◆ **PROBLEM TO SOLVE**:
Each line of the listing that contains the word "vnoise" is to be copied.

◆ **MATERIAL FOR THIS TASK**:
+ + + +
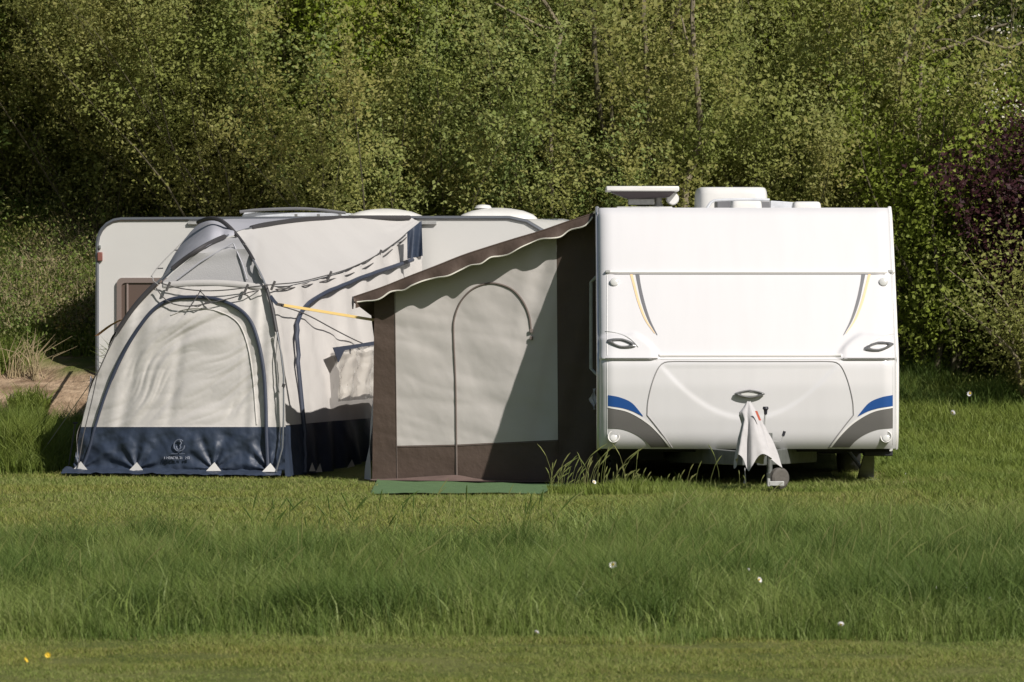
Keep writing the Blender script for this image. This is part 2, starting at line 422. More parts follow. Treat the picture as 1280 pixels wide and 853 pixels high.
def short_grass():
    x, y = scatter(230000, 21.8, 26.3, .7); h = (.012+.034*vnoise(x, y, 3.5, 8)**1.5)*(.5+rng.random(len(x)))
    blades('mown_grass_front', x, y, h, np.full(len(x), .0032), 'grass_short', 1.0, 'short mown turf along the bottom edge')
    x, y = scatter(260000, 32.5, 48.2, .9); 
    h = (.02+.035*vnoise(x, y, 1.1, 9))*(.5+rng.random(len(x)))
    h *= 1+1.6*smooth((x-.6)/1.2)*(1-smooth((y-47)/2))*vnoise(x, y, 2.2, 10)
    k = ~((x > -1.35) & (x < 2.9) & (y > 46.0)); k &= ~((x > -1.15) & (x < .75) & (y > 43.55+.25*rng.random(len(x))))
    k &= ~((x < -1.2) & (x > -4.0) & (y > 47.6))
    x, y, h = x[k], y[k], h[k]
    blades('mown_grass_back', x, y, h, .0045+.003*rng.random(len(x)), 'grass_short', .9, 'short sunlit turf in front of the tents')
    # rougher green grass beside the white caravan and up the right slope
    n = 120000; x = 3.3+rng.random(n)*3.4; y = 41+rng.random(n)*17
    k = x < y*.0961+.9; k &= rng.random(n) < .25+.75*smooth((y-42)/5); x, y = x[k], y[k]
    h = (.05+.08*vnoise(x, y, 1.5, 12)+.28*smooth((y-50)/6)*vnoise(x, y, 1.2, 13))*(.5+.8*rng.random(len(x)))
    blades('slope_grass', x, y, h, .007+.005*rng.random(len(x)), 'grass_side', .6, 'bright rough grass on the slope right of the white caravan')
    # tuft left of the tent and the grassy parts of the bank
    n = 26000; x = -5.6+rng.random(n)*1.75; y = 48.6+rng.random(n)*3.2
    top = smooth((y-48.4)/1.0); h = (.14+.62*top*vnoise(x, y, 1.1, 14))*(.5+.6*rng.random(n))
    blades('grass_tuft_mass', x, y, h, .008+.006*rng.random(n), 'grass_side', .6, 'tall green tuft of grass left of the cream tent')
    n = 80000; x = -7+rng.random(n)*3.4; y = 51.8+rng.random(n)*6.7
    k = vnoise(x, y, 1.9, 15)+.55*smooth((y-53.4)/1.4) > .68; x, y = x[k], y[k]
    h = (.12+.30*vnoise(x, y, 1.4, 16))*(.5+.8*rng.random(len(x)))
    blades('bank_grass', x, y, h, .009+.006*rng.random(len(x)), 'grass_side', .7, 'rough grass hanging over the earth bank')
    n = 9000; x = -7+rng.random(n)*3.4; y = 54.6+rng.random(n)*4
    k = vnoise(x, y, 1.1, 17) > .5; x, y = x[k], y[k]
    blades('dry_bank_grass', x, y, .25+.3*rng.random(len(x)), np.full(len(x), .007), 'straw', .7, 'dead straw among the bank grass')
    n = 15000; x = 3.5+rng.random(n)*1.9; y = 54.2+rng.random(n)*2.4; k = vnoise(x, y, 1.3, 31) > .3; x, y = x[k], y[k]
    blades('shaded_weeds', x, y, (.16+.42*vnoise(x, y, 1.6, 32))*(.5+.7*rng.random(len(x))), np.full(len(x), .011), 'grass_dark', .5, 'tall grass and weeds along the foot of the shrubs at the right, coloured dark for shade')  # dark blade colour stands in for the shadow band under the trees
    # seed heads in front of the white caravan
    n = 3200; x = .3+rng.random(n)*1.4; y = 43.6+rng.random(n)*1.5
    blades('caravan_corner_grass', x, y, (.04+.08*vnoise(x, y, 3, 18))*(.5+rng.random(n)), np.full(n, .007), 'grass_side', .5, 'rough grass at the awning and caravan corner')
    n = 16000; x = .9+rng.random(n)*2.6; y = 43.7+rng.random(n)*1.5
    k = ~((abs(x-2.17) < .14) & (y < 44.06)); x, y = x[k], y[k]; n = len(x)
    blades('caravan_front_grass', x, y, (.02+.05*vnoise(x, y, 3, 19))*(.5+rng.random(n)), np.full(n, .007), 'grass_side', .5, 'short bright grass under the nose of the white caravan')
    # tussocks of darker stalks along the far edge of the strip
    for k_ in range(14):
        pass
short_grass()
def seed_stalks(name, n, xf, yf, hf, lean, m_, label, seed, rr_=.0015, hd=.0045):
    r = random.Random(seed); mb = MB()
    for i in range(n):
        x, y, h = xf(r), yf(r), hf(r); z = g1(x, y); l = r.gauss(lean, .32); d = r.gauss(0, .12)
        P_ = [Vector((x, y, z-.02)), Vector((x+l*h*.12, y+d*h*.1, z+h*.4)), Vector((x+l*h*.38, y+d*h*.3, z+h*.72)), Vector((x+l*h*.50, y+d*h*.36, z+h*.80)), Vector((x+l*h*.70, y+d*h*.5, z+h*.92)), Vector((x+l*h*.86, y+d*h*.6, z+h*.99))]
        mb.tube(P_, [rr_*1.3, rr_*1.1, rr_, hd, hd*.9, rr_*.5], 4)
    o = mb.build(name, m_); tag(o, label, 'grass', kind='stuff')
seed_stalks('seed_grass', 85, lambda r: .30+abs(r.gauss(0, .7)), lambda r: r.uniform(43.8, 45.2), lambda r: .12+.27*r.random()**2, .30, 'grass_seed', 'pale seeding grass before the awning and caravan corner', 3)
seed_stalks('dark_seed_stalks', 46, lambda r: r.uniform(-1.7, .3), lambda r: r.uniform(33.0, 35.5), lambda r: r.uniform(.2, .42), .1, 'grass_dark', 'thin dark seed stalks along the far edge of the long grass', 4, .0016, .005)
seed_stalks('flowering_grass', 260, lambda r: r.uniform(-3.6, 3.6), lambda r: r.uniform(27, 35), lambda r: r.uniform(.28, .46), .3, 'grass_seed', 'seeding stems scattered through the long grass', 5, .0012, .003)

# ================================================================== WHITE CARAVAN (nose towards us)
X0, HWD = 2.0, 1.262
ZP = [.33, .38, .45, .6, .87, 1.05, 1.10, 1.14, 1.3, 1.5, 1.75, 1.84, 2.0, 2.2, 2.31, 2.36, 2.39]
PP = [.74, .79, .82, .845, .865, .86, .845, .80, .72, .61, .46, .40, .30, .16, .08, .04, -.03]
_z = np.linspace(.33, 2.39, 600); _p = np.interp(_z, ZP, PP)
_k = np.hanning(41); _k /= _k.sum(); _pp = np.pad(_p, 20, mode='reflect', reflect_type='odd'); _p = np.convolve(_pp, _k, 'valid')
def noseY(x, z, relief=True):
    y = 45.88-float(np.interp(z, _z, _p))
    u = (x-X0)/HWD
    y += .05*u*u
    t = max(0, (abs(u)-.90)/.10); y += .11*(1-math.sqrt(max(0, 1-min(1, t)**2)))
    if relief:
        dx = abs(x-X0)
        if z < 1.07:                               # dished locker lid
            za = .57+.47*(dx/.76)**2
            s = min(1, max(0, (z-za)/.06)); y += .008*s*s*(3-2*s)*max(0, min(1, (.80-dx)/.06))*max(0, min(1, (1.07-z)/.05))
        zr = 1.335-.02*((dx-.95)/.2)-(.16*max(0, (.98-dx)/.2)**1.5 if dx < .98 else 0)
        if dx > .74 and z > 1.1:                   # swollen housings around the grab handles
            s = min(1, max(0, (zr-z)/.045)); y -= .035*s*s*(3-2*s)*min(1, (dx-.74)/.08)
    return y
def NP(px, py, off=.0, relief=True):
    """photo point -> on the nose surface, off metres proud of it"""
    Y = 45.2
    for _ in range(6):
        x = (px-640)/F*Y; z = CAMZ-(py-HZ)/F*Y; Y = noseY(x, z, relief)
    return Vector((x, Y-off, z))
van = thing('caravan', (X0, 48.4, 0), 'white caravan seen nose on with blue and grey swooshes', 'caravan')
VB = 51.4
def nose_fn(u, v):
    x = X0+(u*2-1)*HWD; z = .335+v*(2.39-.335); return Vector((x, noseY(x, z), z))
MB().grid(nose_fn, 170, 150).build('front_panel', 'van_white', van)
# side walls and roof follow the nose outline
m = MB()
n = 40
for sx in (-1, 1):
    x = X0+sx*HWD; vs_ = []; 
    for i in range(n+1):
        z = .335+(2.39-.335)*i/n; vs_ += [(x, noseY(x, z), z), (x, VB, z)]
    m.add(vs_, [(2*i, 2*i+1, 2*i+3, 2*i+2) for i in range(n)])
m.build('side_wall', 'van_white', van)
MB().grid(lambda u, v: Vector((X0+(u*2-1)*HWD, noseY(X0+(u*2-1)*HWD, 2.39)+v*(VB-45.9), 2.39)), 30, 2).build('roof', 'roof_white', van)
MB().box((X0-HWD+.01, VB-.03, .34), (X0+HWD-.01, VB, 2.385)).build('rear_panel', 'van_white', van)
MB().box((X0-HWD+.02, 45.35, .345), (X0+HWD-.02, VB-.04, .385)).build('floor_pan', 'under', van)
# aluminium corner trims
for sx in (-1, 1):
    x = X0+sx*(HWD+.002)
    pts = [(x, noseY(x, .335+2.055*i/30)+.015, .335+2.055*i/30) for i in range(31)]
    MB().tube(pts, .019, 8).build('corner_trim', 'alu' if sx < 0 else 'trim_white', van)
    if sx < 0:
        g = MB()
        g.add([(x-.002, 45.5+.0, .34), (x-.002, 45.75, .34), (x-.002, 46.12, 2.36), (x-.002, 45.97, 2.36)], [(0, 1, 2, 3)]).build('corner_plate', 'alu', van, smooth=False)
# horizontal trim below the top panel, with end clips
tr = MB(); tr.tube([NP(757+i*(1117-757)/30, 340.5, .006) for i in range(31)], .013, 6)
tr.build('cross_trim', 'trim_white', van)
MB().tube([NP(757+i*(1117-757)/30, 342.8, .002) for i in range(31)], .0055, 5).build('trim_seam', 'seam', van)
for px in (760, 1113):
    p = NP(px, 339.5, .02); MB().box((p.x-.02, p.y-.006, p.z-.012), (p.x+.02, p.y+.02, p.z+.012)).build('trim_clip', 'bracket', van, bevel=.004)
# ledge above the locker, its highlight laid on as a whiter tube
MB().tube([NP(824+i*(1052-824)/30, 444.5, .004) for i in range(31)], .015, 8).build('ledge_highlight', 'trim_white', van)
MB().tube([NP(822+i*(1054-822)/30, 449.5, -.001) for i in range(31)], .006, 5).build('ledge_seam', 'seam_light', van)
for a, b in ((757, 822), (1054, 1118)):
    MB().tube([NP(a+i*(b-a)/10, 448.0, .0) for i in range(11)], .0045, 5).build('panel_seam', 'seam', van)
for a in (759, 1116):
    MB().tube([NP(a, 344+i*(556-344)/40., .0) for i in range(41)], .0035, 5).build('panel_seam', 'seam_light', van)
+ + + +
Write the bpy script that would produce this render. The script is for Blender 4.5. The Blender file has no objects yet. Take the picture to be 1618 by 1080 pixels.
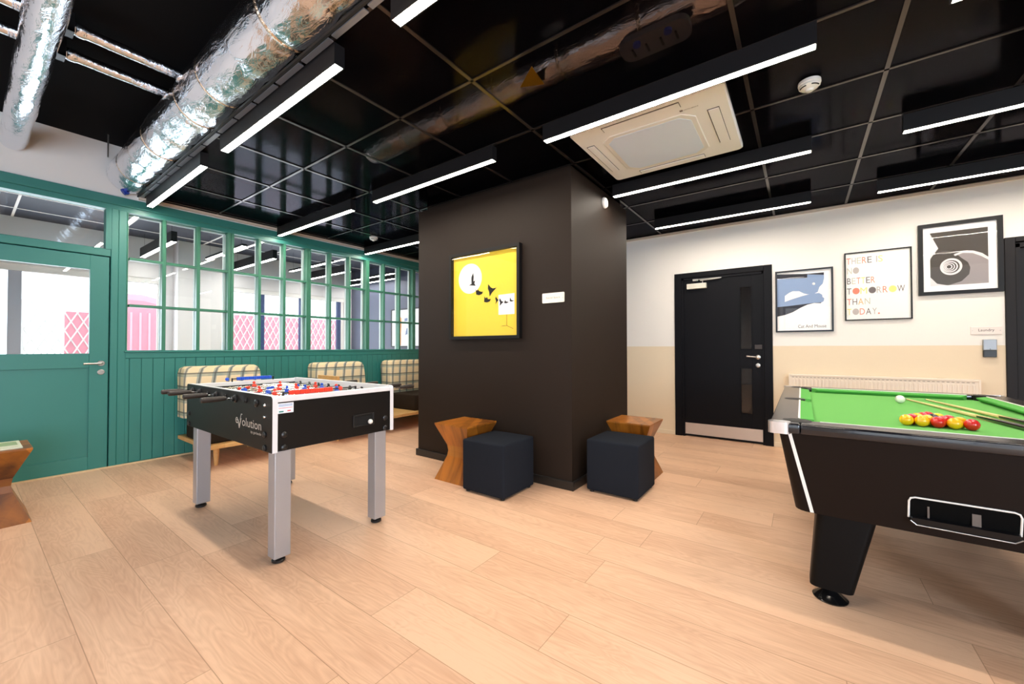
+ + + +
◆ **WORKED ANSWER**:
    x, y = scatter(230000, 21.8, 26.3, .7); h = (.012+.034*vnoise(x, y, 3.5, 8)**1.5)*(.5+rng.random(len(x)))
    h = (.02+.035*vnoise(x, y, 1.1, 9))*(.5+rng.random(len(x)))
    h *= 1+1.6*smooth((x-.6)/1.2)*(1-smooth((y-47)/2))*vnoise(x, y, 2.2, 10)
    h = (.05+.08*vnoise(x, y, 1.5, 12)+.28*smooth((y-50)/6)*vnoise(x, y, 1.2, 13))*(.5+.8*rng.random(len(x)))
    top = smooth((y-48.4)/1.0); h = (.14+.62*top*vnoise(x, y, 1.1, 14))*(.5+.6*rng.random(n))
    k = vnoise(x, y, 1.9, 15)+.55*smooth((y-53.4)/1.4) > .68; x, y = x[k], y[k]
    h = (.12+.30*vnoise(x, y, 1.4, 16))*(.5+.8*rng.random(len(x)))
    k = vnoise(x, y, 1.1, 17) > .5; x, y = x[k], y[k]
    n = 15000; x = 3.5+rng.random(n)*1.9; y = 54.2+rng.random(n)*2.4; k = vnoise(x, y, 1.3, 31) > .3; x, y = x[k], y[k]
    blades('shaded_weeds', x, y, (.16+.42*vnoise(x, y, 1.6, 32))*(.5+.7*rng.random(len(x))), np.full(len(x), .011), 'grass_dark', .5, 'tall grass and weeds along the foot of the shrubs at the right, coloured dark for shade')  # dark blade colour stands in for the shadow band under the trees
    blades('caravan_corner_grass', x, y, (.04+.08*vnoise(x, y, 3, 18))*(.5+rng.random(n)), np.full(n, .007), 'grass_side', .5, 'rough grass at the awning and caravan corner')
    blades('caravan_front_grass', x, y, (.02+.05*vnoise(x, y, 3, 19))*(.5+rng.random(n)), np.full(n, .007), 'grass_side', .5, 'short bright grass under the nose of the white caravan')